◆ **Given instruction**
Write out the entire listing below exactly, with the pictures left out.
* START *
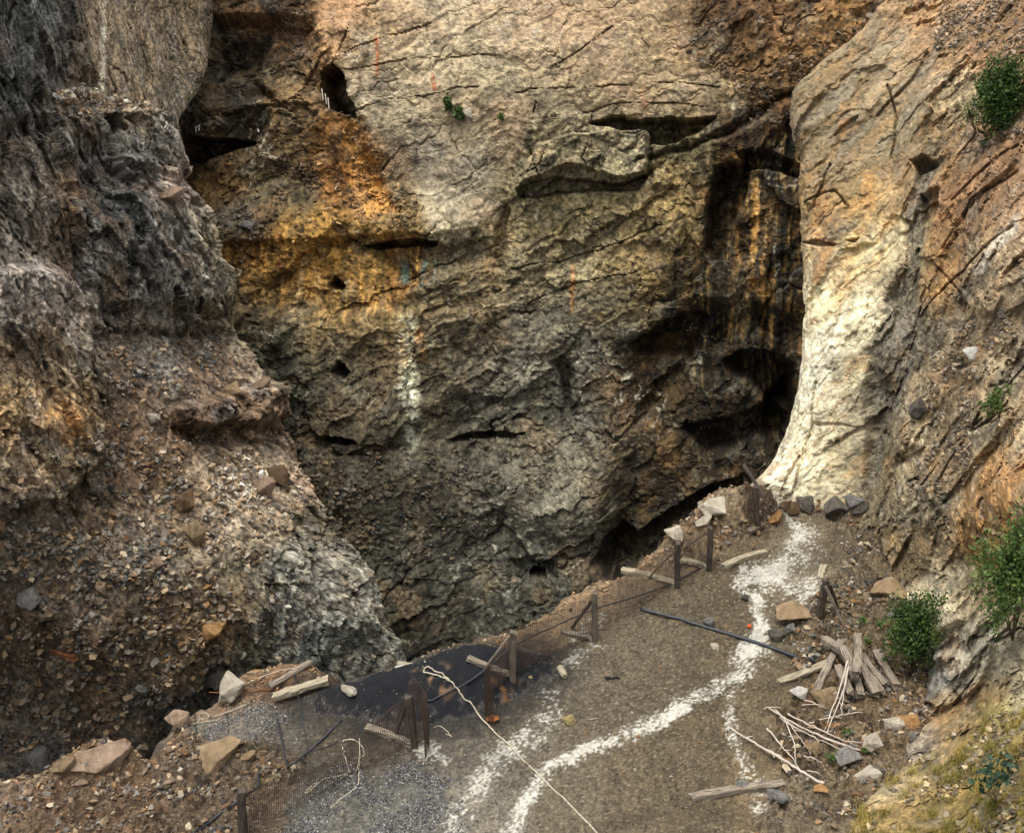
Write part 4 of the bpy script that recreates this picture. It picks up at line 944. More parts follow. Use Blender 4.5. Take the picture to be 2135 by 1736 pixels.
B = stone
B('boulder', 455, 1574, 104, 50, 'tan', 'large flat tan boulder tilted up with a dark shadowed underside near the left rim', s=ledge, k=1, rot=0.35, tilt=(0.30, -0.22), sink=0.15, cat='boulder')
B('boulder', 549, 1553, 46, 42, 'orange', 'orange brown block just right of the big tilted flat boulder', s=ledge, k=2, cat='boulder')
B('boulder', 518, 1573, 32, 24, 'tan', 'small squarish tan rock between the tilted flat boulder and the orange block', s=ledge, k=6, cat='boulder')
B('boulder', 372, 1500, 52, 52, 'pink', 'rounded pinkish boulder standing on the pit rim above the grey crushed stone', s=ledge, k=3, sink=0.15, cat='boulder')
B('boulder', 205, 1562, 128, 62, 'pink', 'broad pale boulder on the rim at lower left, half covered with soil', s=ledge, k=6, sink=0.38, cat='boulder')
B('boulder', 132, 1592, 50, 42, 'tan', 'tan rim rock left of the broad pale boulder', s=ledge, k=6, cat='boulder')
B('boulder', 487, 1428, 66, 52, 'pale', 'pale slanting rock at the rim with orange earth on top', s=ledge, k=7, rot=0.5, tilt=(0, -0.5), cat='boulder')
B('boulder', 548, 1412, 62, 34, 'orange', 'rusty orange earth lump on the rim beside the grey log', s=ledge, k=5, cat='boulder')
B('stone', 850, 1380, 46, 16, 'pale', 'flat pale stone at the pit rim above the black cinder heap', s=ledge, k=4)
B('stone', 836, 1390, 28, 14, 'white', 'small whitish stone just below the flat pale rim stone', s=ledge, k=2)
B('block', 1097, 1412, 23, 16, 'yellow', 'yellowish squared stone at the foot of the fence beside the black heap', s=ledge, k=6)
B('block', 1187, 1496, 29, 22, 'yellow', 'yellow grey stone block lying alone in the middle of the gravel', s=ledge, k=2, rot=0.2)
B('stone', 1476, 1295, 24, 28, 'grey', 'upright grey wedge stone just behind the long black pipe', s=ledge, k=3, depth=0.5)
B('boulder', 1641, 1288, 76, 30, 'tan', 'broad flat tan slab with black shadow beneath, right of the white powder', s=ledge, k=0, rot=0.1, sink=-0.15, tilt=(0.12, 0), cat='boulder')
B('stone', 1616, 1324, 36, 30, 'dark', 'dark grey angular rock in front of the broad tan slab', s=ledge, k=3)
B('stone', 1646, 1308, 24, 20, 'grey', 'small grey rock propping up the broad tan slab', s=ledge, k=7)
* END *
◆ **Full solution**
Write part 4 of the bpy script that recreates this picture. It picks up at line 944. More parts follow. Use Blender 4.5. Take the picture to be 2135 by 1736 pixels.
B = stone
B('boulder', 455, 1574, 104, 50, 'tan', 'large flat tan boulder tilted up with a dark shadowed underside near the left rim', s=ledge, k=1, rot=0.35, tilt=(0.30, -0.22), sink=0.15, cat='boulder')
B('boulder', 549, 1553, 46, 42, 'orange', 'orange brown block just right of the big tilted flat boulder', s=ledge, k=2, cat='boulder')
B('boulder', 518, 1573, 32, 24, 'tan', 'small squarish tan rock between the tilted flat boulder and the orange block', s=ledge, k=6, cat='boulder')
B('boulder', 372, 1500, 52, 52, 'pink', 'rounded pinkish boulder standing on the pit rim above the grey crushed stone', s=ledge, k=3, sink=0.15, cat='boulder')
B('boulder', 205, 1562, 128, 62, 'pink', 'broad pale boulder on the rim at lower left, half covered with soil', s=ledge, k=6, sink=0.38, cat='boulder')
B('boulder', 132, 1592, 50, 42, 'tan', 'tan rim rock left of the broad pale boulder', s=ledge, k=6, cat='boulder')
B('boulder', 487, 1428, 66, 52, 'pale', 'pale slanting rock at the rim with orange earth on top', s=ledge, k=7, rot=0.5, tilt=(0, -0.5), cat='boulder')
B('boulder', 548, 1412, 62, 34, 'orange', 'rusty orange earth lump on the rim beside the grey log', s=ledge, k=5, cat='boulder')
B('stone', 850, 1380, 46, 16, 'pale', 'flat pale stone at the pit rim above the black cinder heap', s=ledge, k=4)
B('stone', 836, 1390, 28, 14, 'white', 'small whitish stone just below the flat pale rim stone', s=ledge, k=2)
B('block', 1097, 1412, 23, 16, 'yellow', 'yellowish squared stone at the foot of the fence beside the black heap', s=ledge, k=6)
B('block', 1187, 1496, 29, 22, 'yellow', 'yellow grey stone block lying alone in the middle of the gravel', s=ledge, k=2, rot=0.2)
B('stone', 1476, 1295, 24, 28, 'grey', 'upright grey wedge stone just behind the long black pipe', s=ledge, k=3, depth=0.5)
B('boulder', 1641, 1288, 76, 30, 'tan', 'broad flat tan slab with black shadow beneath, right of the white powder', s=ledge, k=0, rot=0.1, sink=-0.15, tilt=(0.12, 0), cat='boulder')
B('stone', 1616, 1324, 36, 30, 'dark', 'dark grey angular rock in front of the broad tan slab', s=ledge, k=3)
B('stone', 1646, 1308, 24, 20, 'grey', 'small grey rock propping up the broad tan slab', s=ledge, k=7)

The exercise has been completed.